_Problem_.
Search the records below for the word "dark" and show every line where it occurs.
>> START
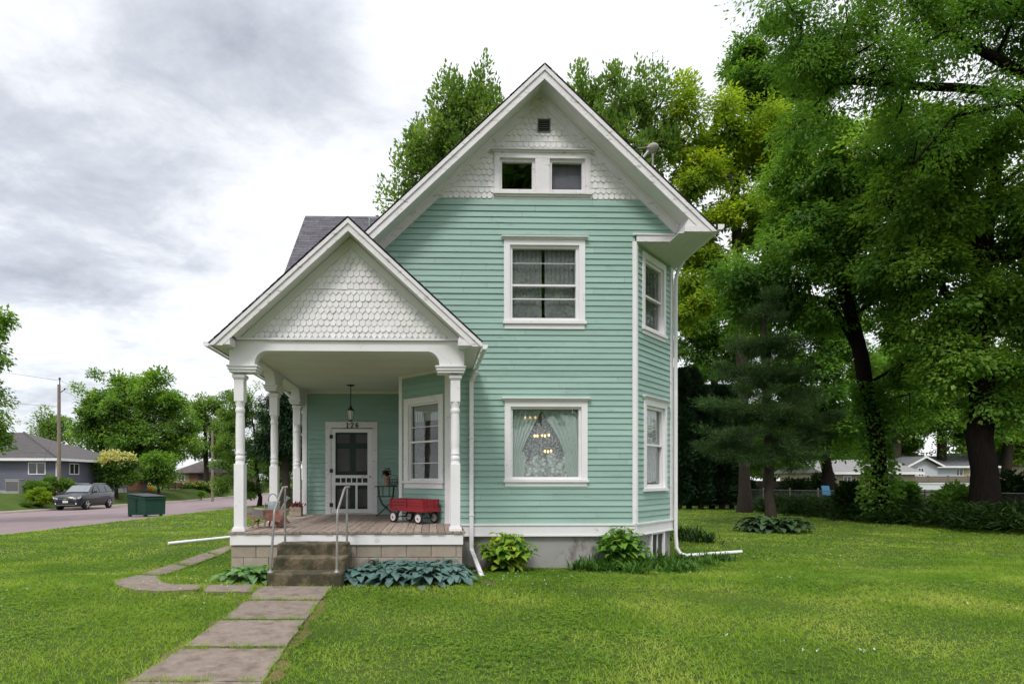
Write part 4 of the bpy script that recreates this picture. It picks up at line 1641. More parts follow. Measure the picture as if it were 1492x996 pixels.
    for x, strokes in ((-0.115, one), (0.0, two), (0.115, six)):
        n = MB()
        for st_ in strokes:
            n.tube([W_back.p(cx + x + a_ * s, cz + b_ * s, 0.045) for a_, b_ in st_], 0.0115, 6)
        n.build('house_number', M['black'], HOUSE)


build_door()


def build_steps():
    st = thing('concrete_steps', 'three mossy concrete steps with iron pipe handrails below the porch', 'steps', (-2.0, 8.4, 0.15))
    rng = random.Random(5)

    def block(x0, x1, y0, y1, z0, z1, name='step'):
        bm = bmesh.new()
        nx, ny, nzz = 24, 8, 5
        mb = MB()
        P = lambda a, b, c: Vector((x0 + (x1 - x0) * a, y0 + (y1 - y0) * b, z0 + (z1 - z0) * c))
        mb.grid([[P(i / nx, 0, k / nzz) for i in range(nx + 1)] for k in range(nzz + 1)], False)
        mb.grid([[P(i / nx, j / ny, 1) for i in range(nx + 1)] for j in range(ny + 1)], False)
        mb.grid([[P(0, j / ny, k / nzz) for j in range(ny, -1, -1)] for k in range(nzz + 1)], False)
        mb.grid([[P(1, j / ny, k / nzz) for j in range(ny + 1)] for k in range(nzz + 1)], False)
        o = mb.build(name, M['step'], st, recalc='weld')
        bm = bmesh.new()
        bm.from_mesh(o.data)
        for v in bm.verts:
            v.co += Vector((rng.uniform(-1, 1), rng.uniform(-1, 1), rng.uniform(-1, 1))) * 0.004
        bm.to_mesh(o.data)
        bm.free()
        md = o.modifiers.new('worn_edges', 'BEVEL')
        md.width = 0.022
        md.segments = 2
        md.limit_method = 'ANGLE'
        md.angle_limit = R(55)
    Y1, Y2, Y3 = 8.62, 8.30, 7.98
    zt1, zt2, zt3 = wz(455, 791.5, Y1), wz(450, 812, Y2), wz(445, 835, Y3)
    block(wx(403, Y1), wx(505.5, Y1), Y1, PFY - 0.06, zt2 - 0.05, zt1)
    block(wx(397.5, Y2), wx(503.5, Y2), Y2, PFY - 0.06, zt3 - 0.05, zt2)
    block(wx(388, Y3), wx(498, Y3), Y3, PFY - 0.06, -0.05, zt3)
    for (xa, xb, xc, dx) in ((394, 399.5, 411.5, 1), (490.6, 491.5, 502, 1)):
        p0 = Vector((wx(xa, 8.06), 8.06, zt3 - 0.01))
        p1 = Vector((wx(xb, 8.10), 8.10, wz(xb, 745, 8.10)))
        p2 = Vector((wx(xc, 8.70), 8.70, wz(xc, 711, 8.70)))
        p3 = p2 + Vector((0.07, 0.04, 0.02))
        mb = MB()
        mb.tube([p0, p1 - Vector((0, 0, 0.06)), p1 + (p2 - p1) * 0.03, p1 + (p2 - p1) * 0.08, p2 - (p2 - p1) * 0.06, p2 + Vector((0.01, 0, 0.015)), p3], 0.017, 10)
        q = Vector((p2.x + 0.035, p2.y + 0.02, zt1 - 0.01))
        mb.tube([q, Vector((q.x, q.y, p2.z + 0.01))], 0.017, 10)
        mb.lathe(p0, [(0.045, 0.012), (0.045, 0.028), (0.026, 0.03), (0.026, 0.06)], 12)
        mb.build('handrail', M['galv'], st)
    return st


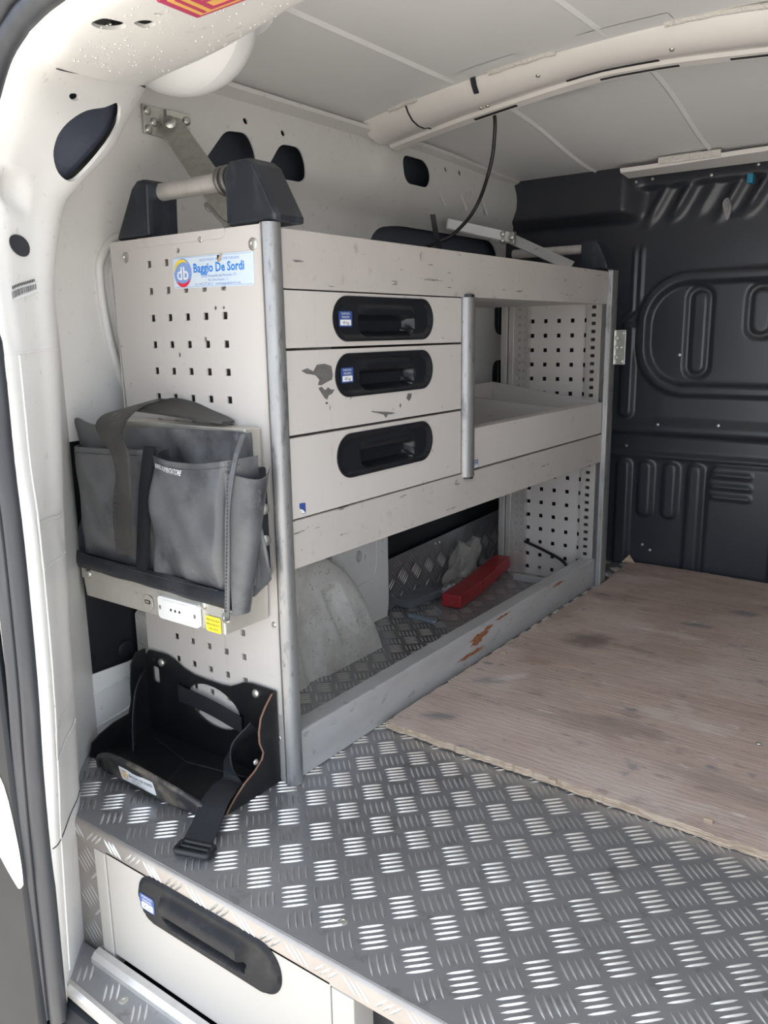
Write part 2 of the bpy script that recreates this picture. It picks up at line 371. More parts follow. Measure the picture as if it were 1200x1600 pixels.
def tread_points(u0, u1, v0, v1, ub, vb, cell, keep=None, swap=False):
    """quintet pattern at 45 degrees: two groups of five per cell"""
    out = []; sp = cell * .142; r2 = math.sqrt(.5)
    for i in range(int((u0 - ub) / cell) - 2, int((u1 - ub) / cell) + 3):
        for j in range(int((v0 - vb) / cell) - 2, int((v1 - vb) / cell) + 3):
            for g in (0, 1):
                cu = ub + i * cell + g * cell / 2; cv = vb + j * cell + g * cell / 2
                dv = (-PI / 4) if g == 0 else (PI / 4)
                for k in (-2, -1, 0, 1, 2):
                    du = k * sp * r2; dq = k * sp * r2 if g == 0 else -k * sp * r2
                    u, v = cu + du, cv + dq
                    hl = .0165 * cell / .061 * r2
                    if u - hl < u0 or u + hl > u1 or v - hl < v0 or v + hl > v1: continue
                    if keep and not keep(u, v): continue
                    out.append((u, v, dv))
    return out

# ================================================================== THE VAN BODY
# ---- raised floor of tread plate
fl = MB(); fl.box(-.43, 1.20, -.243, 1.50, ZF - .004, ZF)
floor = fl.build('floor', 'floor', label='raised load floor of worn five-bar aluminium tread plate', kind='structure')
tp = tread_points(-.42, 1.18, -.238, 1.48, .139, -.098, .061,
                  keep=lambda u, v: not (u > .05 and v > .27) and not (u < -.24 and .1 < v < .5))
tread(tp, PZ(ZF), 'tread_bars', 'bar', floor)
for (x, y) in ((-.027, -.111), (.247, -.19), (.62, -.15)):
    put('floor_screw', FLAT, (x, y, ZF), (0, 0, 1), floor)

# nosing: plate folded down over the rear edge
nb = MB()
ring = lambda x: [(x, -.243, ZF - .001), (x, -.2465, ZF - .0022), (x, -.2485, ZF - .006), (x, -.2485, -.042), (x, -.2450, -.042), (x, -.2440, ZF - .006), (x, -.2300, ZF - .0045), (x, -.2300, ZF - .001)]
nb.extr(None, [ring(-.225), ring(1.0)])
nose = nb.build('trim_1', 'nose', smooth=50, label='bright folded tread plate nosing along the rear floor edge', kind='structure')
np_ = []
for k in range(28):
    for i_ in (-1, 0, 1):
        np_.append((-.205 + .0431 * k + i_ * .0095 + random.uniform(-.0006, .0006), -.0275, (PI / 4 if k % 2 else -PI / 4)))
tread(np_, PY(-.2487), 'tread_bars', 'bar', nose, ln=.027, h=.0014)
# ---- platform below the floor: dark box, side cheek, frame stile, ledge
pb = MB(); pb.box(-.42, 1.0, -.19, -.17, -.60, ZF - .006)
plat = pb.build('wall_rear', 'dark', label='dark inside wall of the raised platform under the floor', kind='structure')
ck = MB(); ck.box(-.222, -.166, -.2455, -.19, -.232, ZF - .006)
cheek = ck.build('trim_2', 'nose', label='upright tread plate strip left of the under-floor drawer', kind='structure')
tread([(u, v, a) for (u, v, a) in tread_points(-.221, -.158, -.228, -.03, -.192, -.075, .061)], PY(-.2457), 'tread_bars', 'bar', cheek, h=.0008)
stl = MB()
stl.box(-.164, -.139, -.2500, -.20, -.232, -.043)
stl.box(.277, .309, -.2494, -.20, -.30, -.043)
stl.build('trim_3', 'drawer_cream', bevel=.0015, label='pale satin frame around the under-floor drawer', kind='structure')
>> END
_Exercise solution_.
# ---- platform below the floor: dark box, side cheek, frame stile, ledge
plat = pb.build('wall_rear', 'dark', label='dark inside wall of the raised platform under the floor', kind='structure')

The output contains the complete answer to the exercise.